I need to replace every pattern like: {foo} by FOO + an increasing number, and also do_something_else(...) for each match. Example :
'hell{o} this {is} a t{est}' => hellO1 this IS2 a tEST3
How to do it without using a replacement function, but just with a loop over matches? I'm looking for something like:
import re
def do_something_else(x, y): # dummy function
return None, None
def main(s):
i = 0
a, b = 0, 0
for m in re.findall(r"{([^{}]+)}", s): # loop over matches, can we
i += 1 # do the replacement DIRECTLY IN THIS LOOP?
new = m.upper() + str(i)
print(new)
s = s.replace('{' + m + '}', new) # BAD here because: 1) s.replace is not ok! bug if "m" is here mutliple times
# 2) modifying s while looping on f(.., s) is probably not good
a, b = do_something_else(a, b)
return s
main('hell{o} this {is} a t{est}') # hellO1 this IS2 a tEST3
The following code (with a replacement function) works but the use of global variables is a big problem here here because in fact do_something_else() can take a few milliseconds, and this process might be mixed with another concurrent run of main() :
import re
def replace(m):
global i, a, b
a, b = do_something_else(a, b)
i += 1
return m.group(1).upper() + str(i)
def main(s):
global i, a, b
i = 0
a, b = 0, 0
return re.sub(r"{([^{}]+)}", replace, s)
main('hell{o} this {is} a t{est}')
Use finditer.
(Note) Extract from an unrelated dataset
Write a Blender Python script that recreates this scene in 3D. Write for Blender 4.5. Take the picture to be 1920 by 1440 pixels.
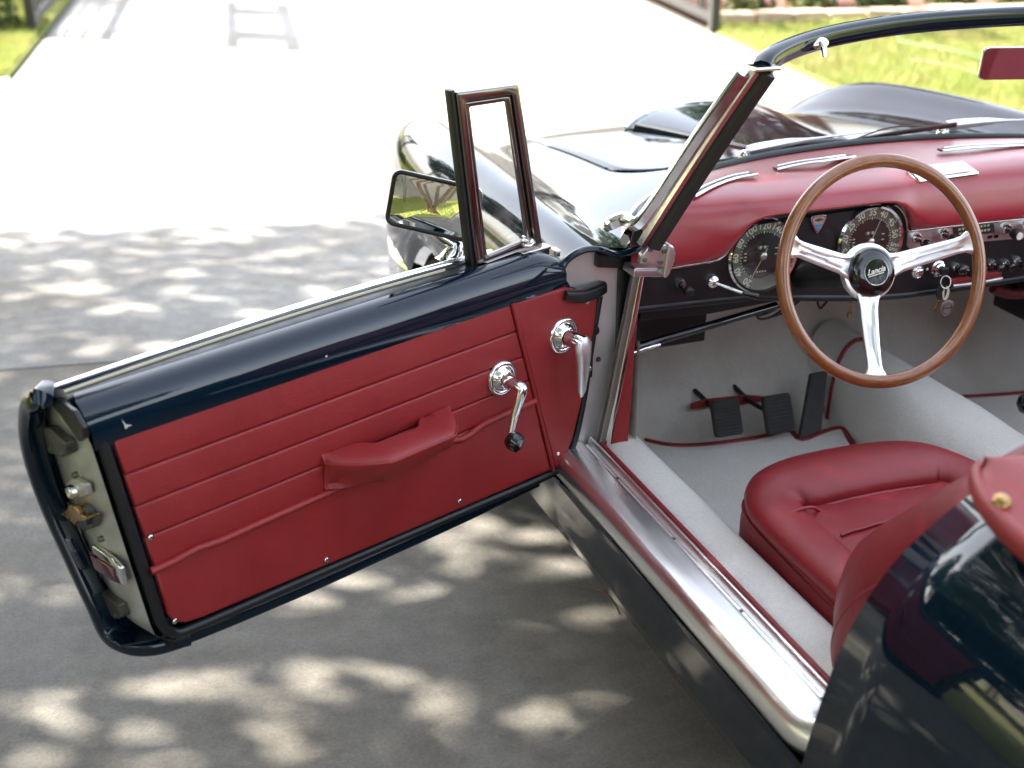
import bpy, bmesh, math, random
from mathutils import Vector, Matrix, noise
random.seed(7)
V = Vector
scene = bpy.context.scene
for o in list(bpy.data.objects):
    bpy.data.objects.remove(o)
COL = scene.collection
R = math.radians

# ------------------------------------------------------------------ camera
PITCH, YAW = R(23.695), R(19.948)
CAM = V((-1.72, -2.145, 1.60))
hd = V((math.sin(YAW), math.cos(YAW), 0)); rt = V((math.cos(YAW), -math.sin(YAW), 0)); UP = V((0, 0, 1))
fw = hd*math.cos(PITCH) - UP*math.sin(PITCH); cu = hd*math.sin(PITCH) + UP*math.cos(PITCH)
cd = bpy.data.cameras.new('camera'); cam = bpy.data.objects.new('camera', cd); COL.objects.link(cam)
cam.matrix_world = Matrix.Translation(CAM) @ Matrix((rt, cu, -fw)).transposed().to_4x4()
cd.sensor_width = 36; cd.lens = 2470/1920*36; cd.clip_start = .05; cd.clip_end = 500
cd.dof.use_dof = True; cd.dof.focus_distance = 2.42; cd.dof.aperture_fstop = 3.0; cd.dof.aperture_blades = 9
scene.camera = cam

# ------------------------------------------------------------------ light
SUN_EL = R(41)
SH = V((-.79, .61, 0)).normalized()                      # horizontal direction towards the sun
SUN = SH*math.cos(SUN_EL) + UP*math.sin(SUN_EL)
w = bpy.data.worlds.new('World'); scene.world = w; w.use_nodes = True
nt = w.node_tree; bg = nt.nodes['Background']
sky = nt.nodes.new('ShaderNodeTexSky'); sky.sky_type = 'NISHITA'; sky.sun_disc = False
sky.sun_elevation = SUN_EL; sky.sun_rotation = math.atan2(SH.x, SH.y)
sky.air_density = 1.0; sky.dust_density = 3.0; sky.ozone_density = 1.0
hs = nt.nodes.new('ShaderNodeHueSaturation'); hs.inputs['Saturation'].default_value = .45     # thin bright haze over the blue
nt.links.new(sky.outputs[0], hs.inputs['Color']); nt.links.new(hs.outputs[0], bg.inputs[0]); bg.inputs[1].default_value = .15
sl = bpy.data.lights.new('sun', 'SUN'); sl.energy = 4.8; sl.angle = R(.53); sl.color = (1, .94, .84)
so = bpy.data.objects.new('sun', sl); COL.objects.link(so); so.location = (-20, 16, 25)
so.rotation_euler = (-SUN).to_track_quat('-Z', 'Y').to_euler()
vs = scene.view_settings
vs.view_transform = 'Standard'; vs.look = 'None'; vs.exposure = 2.65; vs.gamma = 1
try:
    vs.use_curve_mapping = False
except Exception:
    pass
scene.render.engine = 'CYCLES'
scene.cycles.max_bounces = 10; scene.cycles.transparent_max_bounces = 12
scene.cycles.caustics_reflective = False; scene.cycles.caustics_refractive = False

# ------------------------------------------------------------------ measuring helpers (survey of the real place)
def ray(px, py): return rt*((px-960)/2470) + cu*((720-py)/2470) + fw
def on_plane(px, py, p0, n):
    d = ray(px, py); n = V(n); return CAM + d*(((V(p0)-CAM).dot(n))/d.dot(n))
def on_z(px, py, z): return on_plane(px, py, (0, 0, z), (0, 0, 1))
def on_y(px, py, y): return on_plane(px, py, (0, y, 0), (0, 1, 0))
def on_x(px, py, x): return on_plane(px, py, (x, 0, 0), (1, 0, 0))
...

Example:
import re
s = 'hell{o} this {is} a t{est}'
counter = 1
newstring = ''
start = 0
for m in re.finditer(r"{([^{}]+)}", s):
end, newstart = m.span()
newstring += s[start:end]
rep = m.group(1).upper() + str(counter)
newstring += rep
start = newstart
counter += 1
newstring += s[start:]
print(newstring) # hellO1 this IS2 a tEST3